EXERCISE OBJECTIVE —
All lines in which the word "picture" occurs are to be extracted.

INPUT RECORDS —
——————————
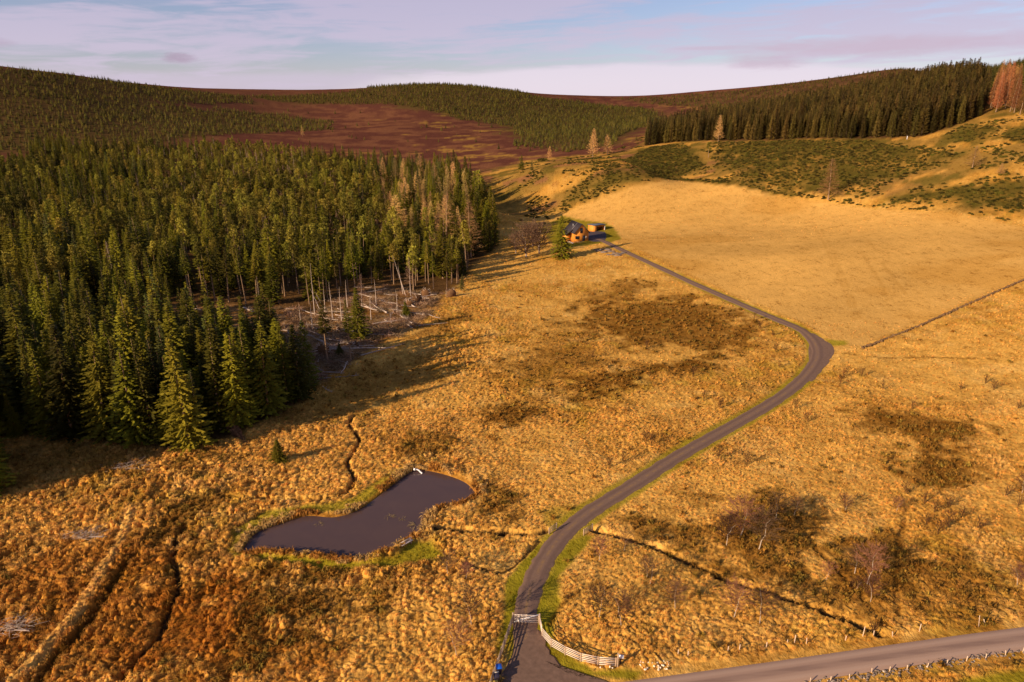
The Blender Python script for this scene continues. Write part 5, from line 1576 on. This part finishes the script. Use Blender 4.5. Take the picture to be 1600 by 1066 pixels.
——————————
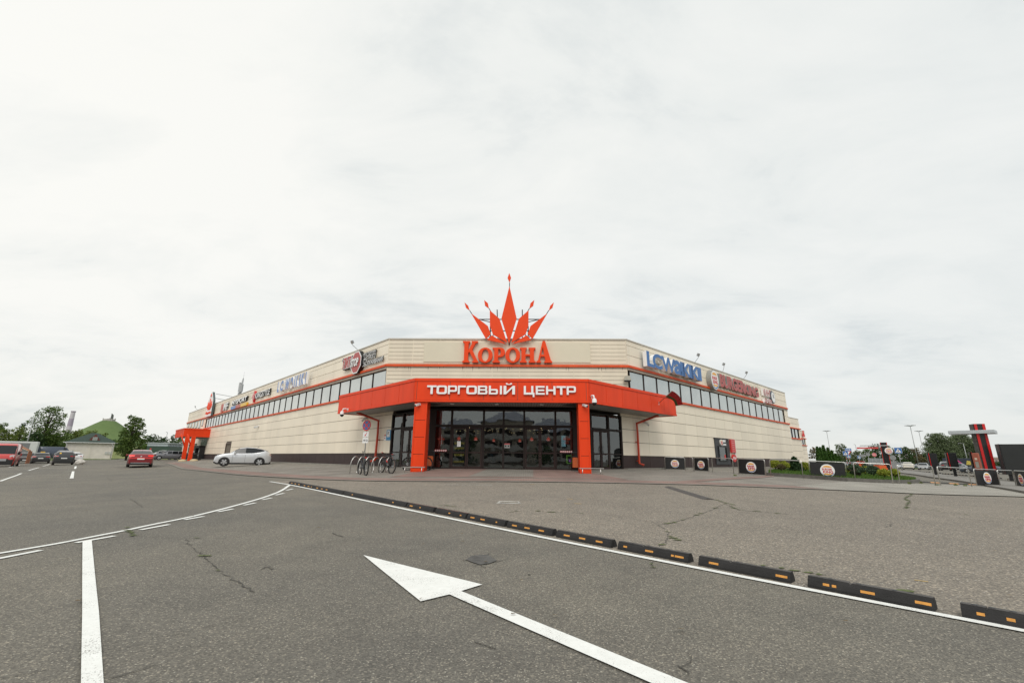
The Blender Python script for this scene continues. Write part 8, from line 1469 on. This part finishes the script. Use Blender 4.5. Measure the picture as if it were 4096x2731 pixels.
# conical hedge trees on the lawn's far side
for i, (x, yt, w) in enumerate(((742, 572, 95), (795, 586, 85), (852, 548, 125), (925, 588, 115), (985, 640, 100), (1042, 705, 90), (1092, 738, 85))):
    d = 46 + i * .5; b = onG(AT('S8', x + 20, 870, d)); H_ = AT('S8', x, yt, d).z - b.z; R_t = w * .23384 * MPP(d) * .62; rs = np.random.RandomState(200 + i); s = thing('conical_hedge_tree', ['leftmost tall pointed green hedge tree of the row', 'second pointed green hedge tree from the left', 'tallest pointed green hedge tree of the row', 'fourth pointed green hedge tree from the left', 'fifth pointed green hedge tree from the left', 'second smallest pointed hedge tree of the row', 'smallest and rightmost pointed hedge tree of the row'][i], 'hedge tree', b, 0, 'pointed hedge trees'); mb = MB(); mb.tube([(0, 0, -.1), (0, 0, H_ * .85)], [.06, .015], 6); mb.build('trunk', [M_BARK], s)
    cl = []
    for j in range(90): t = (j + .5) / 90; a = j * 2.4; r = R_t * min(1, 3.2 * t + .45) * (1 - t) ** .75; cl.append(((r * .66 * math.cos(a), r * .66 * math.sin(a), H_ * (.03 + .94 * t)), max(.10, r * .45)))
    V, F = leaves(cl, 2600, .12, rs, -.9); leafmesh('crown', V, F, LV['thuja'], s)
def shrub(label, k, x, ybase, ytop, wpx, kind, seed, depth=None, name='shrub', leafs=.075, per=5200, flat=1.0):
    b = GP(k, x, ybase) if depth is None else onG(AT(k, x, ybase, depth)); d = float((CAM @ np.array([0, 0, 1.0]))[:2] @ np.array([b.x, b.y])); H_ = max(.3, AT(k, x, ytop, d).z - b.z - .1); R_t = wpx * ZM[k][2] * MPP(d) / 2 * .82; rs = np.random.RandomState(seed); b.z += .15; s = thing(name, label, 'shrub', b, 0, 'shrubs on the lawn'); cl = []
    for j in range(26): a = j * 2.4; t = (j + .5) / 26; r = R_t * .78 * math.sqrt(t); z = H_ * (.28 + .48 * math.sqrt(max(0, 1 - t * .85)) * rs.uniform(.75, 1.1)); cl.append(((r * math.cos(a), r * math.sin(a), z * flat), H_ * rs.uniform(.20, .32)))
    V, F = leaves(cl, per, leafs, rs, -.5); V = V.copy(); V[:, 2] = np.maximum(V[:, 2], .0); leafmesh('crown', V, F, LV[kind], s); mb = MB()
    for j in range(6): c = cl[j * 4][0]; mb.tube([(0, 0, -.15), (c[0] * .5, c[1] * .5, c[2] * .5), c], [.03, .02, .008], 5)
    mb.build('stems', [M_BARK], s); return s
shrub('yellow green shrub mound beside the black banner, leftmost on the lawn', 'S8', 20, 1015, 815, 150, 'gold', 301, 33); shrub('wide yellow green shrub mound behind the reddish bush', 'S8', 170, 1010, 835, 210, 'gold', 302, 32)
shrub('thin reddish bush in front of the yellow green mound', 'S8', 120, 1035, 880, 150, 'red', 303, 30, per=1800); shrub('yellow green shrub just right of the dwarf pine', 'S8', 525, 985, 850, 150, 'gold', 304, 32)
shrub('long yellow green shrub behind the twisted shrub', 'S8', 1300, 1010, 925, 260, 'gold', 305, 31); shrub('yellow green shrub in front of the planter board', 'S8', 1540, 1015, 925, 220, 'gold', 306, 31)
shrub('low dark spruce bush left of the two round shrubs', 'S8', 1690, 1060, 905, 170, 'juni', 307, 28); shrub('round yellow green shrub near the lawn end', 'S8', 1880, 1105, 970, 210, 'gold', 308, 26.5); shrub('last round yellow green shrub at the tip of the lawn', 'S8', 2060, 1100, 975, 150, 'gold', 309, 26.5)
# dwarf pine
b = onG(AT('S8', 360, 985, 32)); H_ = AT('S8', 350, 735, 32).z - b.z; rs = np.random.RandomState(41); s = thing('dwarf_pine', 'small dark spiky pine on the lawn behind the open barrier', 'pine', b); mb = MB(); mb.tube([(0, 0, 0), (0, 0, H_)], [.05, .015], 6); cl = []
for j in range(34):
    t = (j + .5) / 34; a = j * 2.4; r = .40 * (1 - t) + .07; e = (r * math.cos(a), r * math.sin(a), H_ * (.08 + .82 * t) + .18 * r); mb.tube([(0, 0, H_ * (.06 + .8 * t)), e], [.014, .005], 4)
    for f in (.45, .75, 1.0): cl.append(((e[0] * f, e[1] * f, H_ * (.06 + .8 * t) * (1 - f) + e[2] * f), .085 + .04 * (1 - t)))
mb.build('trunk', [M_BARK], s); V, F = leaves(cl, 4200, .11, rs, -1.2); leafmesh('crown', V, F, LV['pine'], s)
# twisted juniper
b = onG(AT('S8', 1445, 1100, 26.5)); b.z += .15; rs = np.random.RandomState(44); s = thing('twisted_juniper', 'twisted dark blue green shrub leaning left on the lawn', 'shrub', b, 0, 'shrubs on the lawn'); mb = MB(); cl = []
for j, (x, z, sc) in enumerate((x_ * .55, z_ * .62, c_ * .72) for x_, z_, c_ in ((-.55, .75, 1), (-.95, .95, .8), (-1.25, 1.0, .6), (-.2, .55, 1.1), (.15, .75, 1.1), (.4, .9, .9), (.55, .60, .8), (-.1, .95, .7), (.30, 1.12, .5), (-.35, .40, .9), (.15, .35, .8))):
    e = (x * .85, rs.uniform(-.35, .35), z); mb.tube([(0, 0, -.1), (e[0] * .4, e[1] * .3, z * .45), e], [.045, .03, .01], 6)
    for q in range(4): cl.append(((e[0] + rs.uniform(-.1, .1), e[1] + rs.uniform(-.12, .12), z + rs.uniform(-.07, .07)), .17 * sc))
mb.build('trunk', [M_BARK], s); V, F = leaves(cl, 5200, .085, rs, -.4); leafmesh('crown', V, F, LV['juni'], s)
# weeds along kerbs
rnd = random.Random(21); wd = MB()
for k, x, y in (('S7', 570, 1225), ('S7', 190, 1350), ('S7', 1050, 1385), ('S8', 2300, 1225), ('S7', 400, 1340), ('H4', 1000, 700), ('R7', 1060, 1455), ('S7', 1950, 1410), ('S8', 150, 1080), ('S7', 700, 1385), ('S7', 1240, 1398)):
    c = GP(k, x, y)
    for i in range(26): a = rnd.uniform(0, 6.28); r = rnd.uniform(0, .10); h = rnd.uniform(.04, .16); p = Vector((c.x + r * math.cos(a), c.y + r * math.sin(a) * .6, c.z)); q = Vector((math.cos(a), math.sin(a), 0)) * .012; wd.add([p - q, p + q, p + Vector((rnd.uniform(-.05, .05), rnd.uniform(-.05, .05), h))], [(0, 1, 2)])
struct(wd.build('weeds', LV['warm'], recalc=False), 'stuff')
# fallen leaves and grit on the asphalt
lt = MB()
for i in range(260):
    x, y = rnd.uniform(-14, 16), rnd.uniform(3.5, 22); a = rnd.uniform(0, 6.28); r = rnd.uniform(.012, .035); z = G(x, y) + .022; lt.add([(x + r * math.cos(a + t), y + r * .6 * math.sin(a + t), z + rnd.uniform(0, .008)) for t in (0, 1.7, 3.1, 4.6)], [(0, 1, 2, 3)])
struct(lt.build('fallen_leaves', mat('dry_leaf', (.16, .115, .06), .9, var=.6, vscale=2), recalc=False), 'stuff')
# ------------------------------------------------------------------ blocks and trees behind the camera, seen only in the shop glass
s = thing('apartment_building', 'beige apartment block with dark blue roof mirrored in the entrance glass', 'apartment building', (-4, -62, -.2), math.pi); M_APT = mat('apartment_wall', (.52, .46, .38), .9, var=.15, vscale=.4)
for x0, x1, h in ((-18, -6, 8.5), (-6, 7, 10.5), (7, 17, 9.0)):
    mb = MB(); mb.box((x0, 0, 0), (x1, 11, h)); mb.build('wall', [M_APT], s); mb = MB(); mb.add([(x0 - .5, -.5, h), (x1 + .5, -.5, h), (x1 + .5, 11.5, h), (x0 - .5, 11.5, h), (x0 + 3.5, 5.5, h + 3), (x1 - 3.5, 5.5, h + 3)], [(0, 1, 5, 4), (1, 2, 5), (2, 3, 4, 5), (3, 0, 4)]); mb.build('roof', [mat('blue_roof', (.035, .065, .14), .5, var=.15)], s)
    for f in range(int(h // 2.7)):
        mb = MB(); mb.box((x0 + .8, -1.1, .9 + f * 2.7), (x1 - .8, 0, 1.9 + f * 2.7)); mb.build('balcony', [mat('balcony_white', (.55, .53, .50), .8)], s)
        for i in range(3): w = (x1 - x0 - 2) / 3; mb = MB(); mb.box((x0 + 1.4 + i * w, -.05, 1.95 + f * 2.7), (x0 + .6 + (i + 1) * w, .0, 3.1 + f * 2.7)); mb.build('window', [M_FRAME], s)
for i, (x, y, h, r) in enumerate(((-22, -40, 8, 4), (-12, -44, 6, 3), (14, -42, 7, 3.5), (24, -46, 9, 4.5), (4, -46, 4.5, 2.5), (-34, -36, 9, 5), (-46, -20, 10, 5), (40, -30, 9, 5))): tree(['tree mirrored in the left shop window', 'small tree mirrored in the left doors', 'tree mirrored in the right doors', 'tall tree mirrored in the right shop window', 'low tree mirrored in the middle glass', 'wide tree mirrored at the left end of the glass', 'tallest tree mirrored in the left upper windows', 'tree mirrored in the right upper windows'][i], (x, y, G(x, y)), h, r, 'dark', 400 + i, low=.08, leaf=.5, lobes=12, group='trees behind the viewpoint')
——————————
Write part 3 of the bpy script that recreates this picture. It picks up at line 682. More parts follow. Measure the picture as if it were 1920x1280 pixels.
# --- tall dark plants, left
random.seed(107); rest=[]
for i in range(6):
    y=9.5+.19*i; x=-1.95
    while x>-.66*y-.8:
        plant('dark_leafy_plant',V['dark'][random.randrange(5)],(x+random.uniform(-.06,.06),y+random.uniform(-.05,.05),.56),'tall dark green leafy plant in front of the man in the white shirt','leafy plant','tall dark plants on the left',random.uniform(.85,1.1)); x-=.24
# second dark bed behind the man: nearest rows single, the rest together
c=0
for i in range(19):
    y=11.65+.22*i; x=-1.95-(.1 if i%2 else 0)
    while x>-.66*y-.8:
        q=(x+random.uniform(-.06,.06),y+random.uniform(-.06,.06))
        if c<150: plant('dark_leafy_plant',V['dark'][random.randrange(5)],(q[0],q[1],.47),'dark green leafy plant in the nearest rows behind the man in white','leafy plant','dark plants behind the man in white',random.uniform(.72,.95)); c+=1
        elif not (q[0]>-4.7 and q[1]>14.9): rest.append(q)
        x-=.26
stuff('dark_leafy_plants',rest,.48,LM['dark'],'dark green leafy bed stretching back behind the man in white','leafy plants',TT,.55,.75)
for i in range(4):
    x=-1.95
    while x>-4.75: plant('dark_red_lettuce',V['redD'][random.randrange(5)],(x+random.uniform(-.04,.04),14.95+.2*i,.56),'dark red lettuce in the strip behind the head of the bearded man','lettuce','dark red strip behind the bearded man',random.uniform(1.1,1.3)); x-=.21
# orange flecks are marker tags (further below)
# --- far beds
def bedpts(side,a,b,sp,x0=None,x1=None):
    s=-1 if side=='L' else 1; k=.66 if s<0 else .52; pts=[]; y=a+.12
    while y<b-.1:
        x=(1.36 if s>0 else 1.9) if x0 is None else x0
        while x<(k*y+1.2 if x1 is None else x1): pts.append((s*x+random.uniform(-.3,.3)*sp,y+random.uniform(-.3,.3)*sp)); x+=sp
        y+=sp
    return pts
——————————
FINISHED EXERCISE —
The Blender Python script for this scene continues. Write part 5, from line 1576 on. This part finishes the script. Use Blender 4.5. Take the picture to be 1600 by 1066 pixels.
The Blender Python script for this scene continues. Write part 8, from line 1469 on. This part finishes the script. Use Blender 4.5. Measure the picture as if it were 4096x2731 pixels.
Write part 3 of the bpy script that recreates this picture. It picks up at line 682. More parts follow. Measure the picture as if it were 1920x1280 pixels.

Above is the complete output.